Y, de repente, me quedé huérfano de ambiciones, de deseos. Y aquel muro que había levantado para protegerme, últimamente, se me está cayendo encima. Sigo pensando que no voy a encerrarme como quiere Leila que lo haga. Yo necesito tanto esas cenas y esas copas como ella acabar sus libros. Y sigo pensando que escribiré según mis deseos y con los descansos que necesite (por suerte o por desgracia, a mí no me persigue ningún editor para que le entregue ningún manuscrito).
Pero, si en algún momento decido aumentar el ritmo, decido encerrarme para acabar este o aquel proyecto, tengo que mirar ese deseo como la ambición que es y representa. Y lo mismo debo pensar respecto a la ciencia, al empleo, al amor, a los lugares que quiero visitar o en los que quiero vivir. Se me está cayendo encima el muro, pero creo que con la suficiente antelación como para esquivar los escombros.
Lectora, si algo vas a sacar en claro de esta carta tan desbarajustada es que la falta de ambición no te protege del fracaso, pero sí te deja cada vez más vacío. Así que ten cuidado, elige tus batallas, y desea, coño, ¡que estás viva!
P.D.: no he acabado de leer El perfume de las flores de noche, así que mantengo la esperanza de que Slimani sea menos radical en su mensaje.
Y, ahora, las otras estrellas:
⭐ Aquel libro del que hablaba en las primeras frases era La mala costumbre, de Alana Portero (Seix Barral, 2023). Hay tantos fragmentos que podría traer, tantas historias, tantas mujeres en ese libro de las que merece la pena hablar, pero prefiero que las conozcas por ti misma, si te apetece.
Yo me quedo con estas palabras, ahora que Madrid imprega todo lo que vivo, que me consume, ahora que me dejo devorar y que dejo de resistirme a esta ciudad.
[...] Ajena a las monumentalidades, toda la reputación madrileña, toda su belleza, recaía en sus habitantes, que en aquellos años ya votaban mal pero seguían acogiendo bien.
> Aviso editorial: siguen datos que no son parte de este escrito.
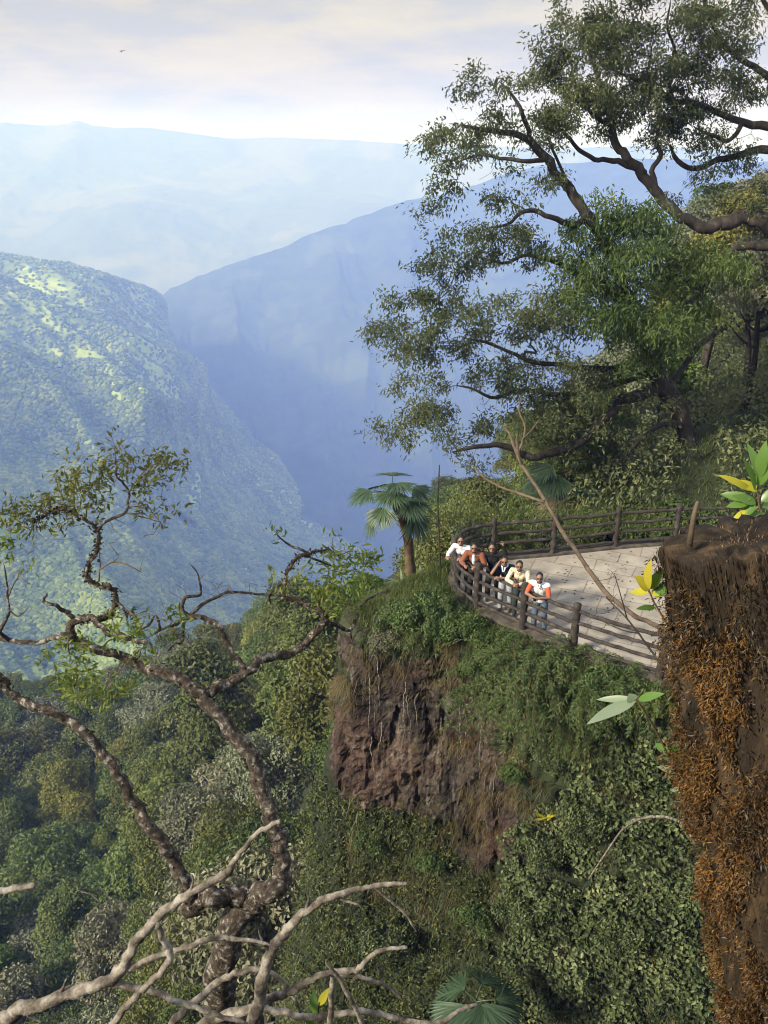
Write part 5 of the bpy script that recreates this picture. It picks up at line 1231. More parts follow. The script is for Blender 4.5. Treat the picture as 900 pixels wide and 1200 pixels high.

En los camareros de oficio que atendían con presteza pero no eran serviles, en las mil explicaciones, enrevesadas por exageradas, que daba cualquier madrileño a los turistas perdidos para asegurarse de que llegaban a sus destinos, en los otoños del parque del Retiro de criaturas recogiendo hojas muertas del suelo para enseñárselas a desconocidos, en sus tejados negros repletos de mitología a los que nunca se miraba, porque Madrid estaba construida hacia abajo, pensada para mantener los pies en el suelo. Me hacía sonreír la cacofonía de cierres levantándose y gente saludándose a primera hora de la mañana y me conmovía la modestia de lo que podía ofrecer como ciudad, tan lejos de otras mejor dispuestas, y su necesidad infantil de cautivar a quien la transitase. Solía volver caminando a casa porque amaba Madrid, me reconocía en lo difícil que era percibir su verdad, en su encanto esquivo y en lo conmovedores que podían ser sus recovecos. Una muere madrileña del mismo modo que muere trans. Por mucho que se empeñe en negarlo.
⭐ Como no quiero hacerte leer más, te dejo con este podcast de episodios breves, brevísimos, de la mano de Lola Lapaz. En Covers a morir encontrarás canciones originales acompañadas de una cover muy especial, sin demasiada palabrería y con las explicaciones justas.
Este episodio, centrado en Famous Blue Raincoat (1971), de Leonard Cohen, nos presenta la preciosa y melancólica versión de Christina Rosenvinge (una de mis personas favoritas del mundo entero), Impermeable azul (2007).
Las tres de la noche
Un frío diciembre
Te escribo esta carta
De verbo hiriente.
Aquí en nueva York
Me siento tan libre
Hay música siempre, es increíble.
Eso es todo por hoy, lectora. Desea, desea mucho. No te cortes.